In this exercise, reproduce all the entries that follow exactly.

┄┄┄┄┄┄

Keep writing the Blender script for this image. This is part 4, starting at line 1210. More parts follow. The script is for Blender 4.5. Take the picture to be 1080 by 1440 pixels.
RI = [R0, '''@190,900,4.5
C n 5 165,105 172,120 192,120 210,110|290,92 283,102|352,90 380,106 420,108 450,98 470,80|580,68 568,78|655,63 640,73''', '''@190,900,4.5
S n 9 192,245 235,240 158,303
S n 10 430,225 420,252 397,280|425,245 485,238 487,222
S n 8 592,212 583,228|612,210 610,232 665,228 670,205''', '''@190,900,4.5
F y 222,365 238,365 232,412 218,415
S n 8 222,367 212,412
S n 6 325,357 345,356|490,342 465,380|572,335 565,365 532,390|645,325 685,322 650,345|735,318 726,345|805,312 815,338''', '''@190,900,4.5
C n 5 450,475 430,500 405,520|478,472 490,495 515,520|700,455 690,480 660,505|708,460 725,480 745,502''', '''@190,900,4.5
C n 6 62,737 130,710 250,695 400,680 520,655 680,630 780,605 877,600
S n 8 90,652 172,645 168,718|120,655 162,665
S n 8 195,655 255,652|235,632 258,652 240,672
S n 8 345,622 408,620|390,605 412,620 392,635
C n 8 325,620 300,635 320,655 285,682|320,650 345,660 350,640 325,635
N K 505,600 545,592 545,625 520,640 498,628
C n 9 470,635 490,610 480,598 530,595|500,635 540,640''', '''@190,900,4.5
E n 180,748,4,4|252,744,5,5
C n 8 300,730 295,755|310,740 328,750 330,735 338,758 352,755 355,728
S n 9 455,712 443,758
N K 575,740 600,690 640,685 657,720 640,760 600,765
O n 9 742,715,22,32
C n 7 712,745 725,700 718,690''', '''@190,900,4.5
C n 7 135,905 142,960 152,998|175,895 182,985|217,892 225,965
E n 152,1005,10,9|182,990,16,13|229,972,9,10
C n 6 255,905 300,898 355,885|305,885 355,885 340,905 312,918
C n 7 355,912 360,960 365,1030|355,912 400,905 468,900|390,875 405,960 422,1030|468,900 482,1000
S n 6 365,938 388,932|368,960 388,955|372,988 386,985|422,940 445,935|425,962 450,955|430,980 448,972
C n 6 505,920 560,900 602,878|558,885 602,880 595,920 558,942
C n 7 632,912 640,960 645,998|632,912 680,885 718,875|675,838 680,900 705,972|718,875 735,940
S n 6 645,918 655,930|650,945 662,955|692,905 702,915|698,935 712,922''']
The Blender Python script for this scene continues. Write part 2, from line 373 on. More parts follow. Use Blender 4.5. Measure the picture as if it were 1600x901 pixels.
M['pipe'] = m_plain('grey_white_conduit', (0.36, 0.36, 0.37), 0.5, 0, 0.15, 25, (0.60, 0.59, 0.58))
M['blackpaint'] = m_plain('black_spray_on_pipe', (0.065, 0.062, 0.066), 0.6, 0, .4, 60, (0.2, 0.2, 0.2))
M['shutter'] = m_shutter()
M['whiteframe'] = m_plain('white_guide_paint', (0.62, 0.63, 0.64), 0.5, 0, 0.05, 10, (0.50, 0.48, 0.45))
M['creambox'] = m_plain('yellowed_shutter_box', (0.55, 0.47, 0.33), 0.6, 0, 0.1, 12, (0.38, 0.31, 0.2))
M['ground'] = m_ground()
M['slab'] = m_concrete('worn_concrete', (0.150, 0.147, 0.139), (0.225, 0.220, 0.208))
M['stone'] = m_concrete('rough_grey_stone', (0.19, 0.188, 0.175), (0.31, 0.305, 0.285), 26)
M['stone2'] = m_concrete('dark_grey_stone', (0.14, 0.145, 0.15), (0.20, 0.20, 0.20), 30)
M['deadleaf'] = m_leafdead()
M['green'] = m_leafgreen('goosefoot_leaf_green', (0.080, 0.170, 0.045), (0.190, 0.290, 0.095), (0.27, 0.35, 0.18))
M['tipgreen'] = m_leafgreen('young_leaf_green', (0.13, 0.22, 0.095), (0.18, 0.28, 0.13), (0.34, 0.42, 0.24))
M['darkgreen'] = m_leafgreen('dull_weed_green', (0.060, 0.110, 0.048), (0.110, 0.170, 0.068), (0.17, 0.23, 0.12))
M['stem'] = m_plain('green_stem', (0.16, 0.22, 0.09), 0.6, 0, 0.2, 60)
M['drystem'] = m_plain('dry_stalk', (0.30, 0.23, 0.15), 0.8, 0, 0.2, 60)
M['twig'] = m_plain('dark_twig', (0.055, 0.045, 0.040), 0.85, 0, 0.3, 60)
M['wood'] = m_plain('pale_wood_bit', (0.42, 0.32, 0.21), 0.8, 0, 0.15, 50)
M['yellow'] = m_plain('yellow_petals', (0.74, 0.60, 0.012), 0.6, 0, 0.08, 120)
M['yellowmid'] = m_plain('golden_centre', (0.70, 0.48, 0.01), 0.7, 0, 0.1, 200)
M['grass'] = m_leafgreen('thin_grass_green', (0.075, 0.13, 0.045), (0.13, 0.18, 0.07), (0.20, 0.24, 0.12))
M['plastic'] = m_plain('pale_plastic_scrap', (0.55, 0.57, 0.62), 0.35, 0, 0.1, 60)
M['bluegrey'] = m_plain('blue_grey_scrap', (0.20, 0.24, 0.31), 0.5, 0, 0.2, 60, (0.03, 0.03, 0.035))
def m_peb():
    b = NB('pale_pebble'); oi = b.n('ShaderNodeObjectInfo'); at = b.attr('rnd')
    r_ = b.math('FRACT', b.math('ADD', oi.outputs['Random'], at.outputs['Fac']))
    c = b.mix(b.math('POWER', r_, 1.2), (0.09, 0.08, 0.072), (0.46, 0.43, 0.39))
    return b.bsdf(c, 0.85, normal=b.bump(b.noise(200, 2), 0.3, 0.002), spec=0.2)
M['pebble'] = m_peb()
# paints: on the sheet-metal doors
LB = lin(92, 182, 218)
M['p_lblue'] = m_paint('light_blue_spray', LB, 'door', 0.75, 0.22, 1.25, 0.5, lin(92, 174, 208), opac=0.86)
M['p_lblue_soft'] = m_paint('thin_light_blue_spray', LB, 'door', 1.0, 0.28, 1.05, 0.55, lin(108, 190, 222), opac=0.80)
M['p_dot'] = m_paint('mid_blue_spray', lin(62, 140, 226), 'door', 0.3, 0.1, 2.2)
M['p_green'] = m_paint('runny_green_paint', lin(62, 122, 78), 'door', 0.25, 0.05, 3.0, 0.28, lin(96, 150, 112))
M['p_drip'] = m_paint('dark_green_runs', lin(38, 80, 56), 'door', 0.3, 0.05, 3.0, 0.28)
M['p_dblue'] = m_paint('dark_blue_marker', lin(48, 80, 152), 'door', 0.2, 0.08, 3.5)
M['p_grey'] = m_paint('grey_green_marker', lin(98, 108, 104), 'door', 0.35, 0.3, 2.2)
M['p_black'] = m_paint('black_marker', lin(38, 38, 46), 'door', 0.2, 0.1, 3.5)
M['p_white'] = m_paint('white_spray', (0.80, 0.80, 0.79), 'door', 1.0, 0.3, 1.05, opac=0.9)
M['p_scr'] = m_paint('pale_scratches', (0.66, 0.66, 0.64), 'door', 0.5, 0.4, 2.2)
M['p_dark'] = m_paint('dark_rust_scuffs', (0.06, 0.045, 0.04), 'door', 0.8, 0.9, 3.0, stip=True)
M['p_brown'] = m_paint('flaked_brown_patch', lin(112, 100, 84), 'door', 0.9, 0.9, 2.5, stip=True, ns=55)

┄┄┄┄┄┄

**Result of the exercise**:
Keep writing the Blender script for this image. This is part 4, starting at line 1210. More parts follow. The script is for Blender 4.5. Take the picture to be 1080 by 1440 pixels.
RI = [R0, '''@190,900,4.5
C n 5 165,105 172,120 192,120 210,110|290,92 283,102|352,90 380,106 420,108 450,98 470,80|580,68 568,78|655,63 640,73''', '''@190,900,4.5
S n 9 192,245 235,240 158,303
S n 10 430,225 420,252 397,280|425,245 485,238 487,222
S n 8 592,212 583,228|612,210 610,232 665,228 670,205''', '''@190,900,4.5
F y 222,365 238,365 232,412 218,415
S n 8 222,367 212,412
S n 6 325,357 345,356|490,342 465,380|572,335 565,365 532,390|645,325 685,322 650,345|735,318 726,345|805,312 815,338''', '''@190,900,4.5
C n 5 450,475 430,500 405,520|478,472 490,495 515,520|700,455 690,480 660,505|708,460 725,480 745,502''', '''@190,900,4.5
C n 6 62,737 130,710 250,695 400,680 520,655 680,630 780,605 877,600
S n 8 90,652 172,645 168,718|120,655 162,665
S n 8 195,655 255,652|235,632 258,652 240,672
S n 8 345,622 408,620|390,605 412,620 392,635
C n 8 325,620 300,635 320,655 285,682|320,650 345,660 350,640 325,635
N K 505,600 545,592 545,625 520,640 498,628
C n 9 470,635 490,610 480,598 530,595|500,635 540,640''', '''@190,900,4.5
E n 180,748,4,4|252,744,5,5
C n 8 300,730 295,755|310,740 328,750 330,735 338,758 352,755 355,728
S n 9 455,712 443,758
N K 575,740 600,690 640,685 657,720 640,760 600,765
O n 9 742,715,22,32
C n 7 712,745 725,700 718,690''', '''@190,900,4.5
C n 7 135,905 142,960 152,998|175,895 182,985|217,892 225,965
E n 152,1005,10,9|182,990,16,13|229,972,9,10
C n 6 255,905 300,898 355,885|305,885 355,885 340,905 312,918
C n 7 355,912 360,960 365,1030|355,912 400,905 468,900|390,875 405,960 422,1030|468,900 482,1000
S n 6 365,938 388,932|368,960 388,955|372,988 386,985|422,940 445,935|425,962 450,955|430,980 448,972
C n 6 505,920 560,900 602,878|558,885 602,880 595,920 558,942
C n 7 632,912 640,960 645,998|632,912 680,885 718,875|675,838 680,900 705,972|718,875 735,940
S n 6 645,918 655,930|650,945 662,955|692,905 702,915|698,935 712,922''']
The Blender Python script for this scene continues. Write part 2, from line 373 on. More parts follow. Use Blender 4.5. Measure the picture as if it were 1600x901 pixels.
M['pipe'] = m_plain('grey_white_conduit', (0.36, 0.36, 0.37), 0.5, 0, 0.15, 25, (0.60, 0.59, 0.58))
M['blackpaint'] = m_plain('black_spray_on_pipe', (0.065, 0.062, 0.066), 0.6, 0, .4, 60, (0.2, 0.2, 0.2))
M['shutter'] = m_shutter()
M['whiteframe'] = m_plain('white_guide_paint', (0.62, 0.63, 0.64), 0.5, 0, 0.05, 10, (0.50, 0.48, 0.45))
M['creambox'] = m_plain('yellowed_shutter_box', (0.55, 0.47, 0.33), 0.6, 0, 0.1, 12, (0.38, 0.31, 0.2))
M['ground'] = m_ground()
M['slab'] = m_concrete('worn_concrete', (0.150, 0.147, 0.139), (0.225, 0.220, 0.208))
M['stone'] = m_concrete('rough_grey_stone', (0.19, 0.188, 0.175), (0.31, 0.305, 0.285), 26)
M['stone2'] = m_concrete('dark_grey_stone', (0.14, 0.145, 0.15), (0.20, 0.20, 0.20), 30)
M['deadleaf'] = m_leafdead()
M['green'] = m_leafgreen('goosefoot_leaf_green', (0.080, 0.170, 0.045), (0.190, 0.290, 0.095), (0.27, 0.35, 0.18))
M['tipgreen'] = m_leafgreen('young_leaf_green', (0.13, 0.22, 0.095), (0.18, 0.28, 0.13), (0.34, 0.42, 0.24))
M['darkgreen'] = m_leafgreen('dull_weed_green', (0.060, 0.110, 0.048), (0.110, 0.170, 0.068), (0.17, 0.23, 0.12))
M['stem'] = m_plain('green_stem', (0.16, 0.22, 0.09), 0.6, 0, 0.2, 60)
M['drystem'] = m_plain('dry_stalk', (0.30, 0.23, 0.15), 0.8, 0, 0.2, 60)
M['twig'] = m_plain('dark_twig', (0.055, 0.045, 0.040), 0.85, 0, 0.3, 60)
M['wood'] = m_plain('pale_wood_bit', (0.42, 0.32, 0.21), 0.8, 0, 0.15, 50)
M['yellow'] = m_plain('yellow_petals', (0.74, 0.60, 0.012), 0.6, 0, 0.08, 120)
M['yellowmid'] = m_plain('golden_centre', (0.70, 0.48, 0.01), 0.7, 0, 0.1, 200)
M['grass'] = m_leafgreen('thin_grass_green', (0.075, 0.13, 0.045), (0.13, 0.18, 0.07), (0.20, 0.24, 0.12))
M['plastic'] = m_plain('pale_plastic_scrap', (0.55, 0.57, 0.62), 0.35, 0, 0.1, 60)
M['bluegrey'] = m_plain('blue_grey_scrap', (0.20, 0.24, 0.31), 0.5, 0, 0.2, 60, (0.03, 0.03, 0.035))
def m_peb():
    b = NB('pale_pebble'); oi = b.n('ShaderNodeObjectInfo'); at = b.attr('rnd')
    r_ = b.math('FRACT', b.math('ADD', oi.outputs['Random'], at.outputs['Fac']))
    c = b.mix(b.math('POWER', r_, 1.2), (0.09, 0.08, 0.072), (0.46, 0.43, 0.39))
    return b.bsdf(c, 0.85, normal=b.bump(b.noise(200, 2), 0.3, 0.002), spec=0.2)
M['pebble'] = m_peb()
# paints: on the sheet-metal doors
LB = lin(92, 182, 218)
M['p_lblue'] = m_paint('light_blue_spray', LB, 'door', 0.75, 0.22, 1.25, 0.5, lin(92, 174, 208), opac=0.86)
M['p_lblue_soft'] = m_paint('thin_light_blue_spray', LB, 'door', 1.0, 0.28, 1.05, 0.55, lin(108, 190, 222), opac=0.80)
M['p_dot'] = m_paint('mid_blue_spray', lin(62, 140, 226), 'door', 0.3, 0.1, 2.2)
M['p_green'] = m_paint('runny_green_paint', lin(62, 122, 78), 'door', 0.25, 0.05, 3.0, 0.28, lin(96, 150, 112))
M['p_drip'] = m_paint('dark_green_runs', lin(38, 80, 56), 'door', 0.3, 0.05, 3.0, 0.28)
M['p_dblue'] = m_paint('dark_blue_marker', lin(48, 80, 152), 'door', 0.2, 0.08, 3.5)
M['p_grey'] = m_paint('grey_green_marker', lin(98, 108, 104), 'door', 0.35, 0.3, 2.2)
M['p_black'] = m_paint('black_marker', lin(38, 38, 46), 'door', 0.2, 0.1, 3.5)
M['p_white'] = m_paint('white_spray', (0.80, 0.80, 0.79), 'door', 1.0, 0.3, 1.05, opac=0.9)
M['p_scr'] = m_paint('pale_scratches', (0.66, 0.66, 0.64), 'door', 0.5, 0.4, 2.2)
M['p_dark'] = m_paint('dark_rust_scuffs', (0.06, 0.045, 0.04), 'door', 0.8, 0.9, 3.0, stip=True)
M['p_brown'] = m_paint('flaked_brown_patch', lin(112, 100, 84), 'door', 0.9, 0.9, 2.5, stip=True, ns=55)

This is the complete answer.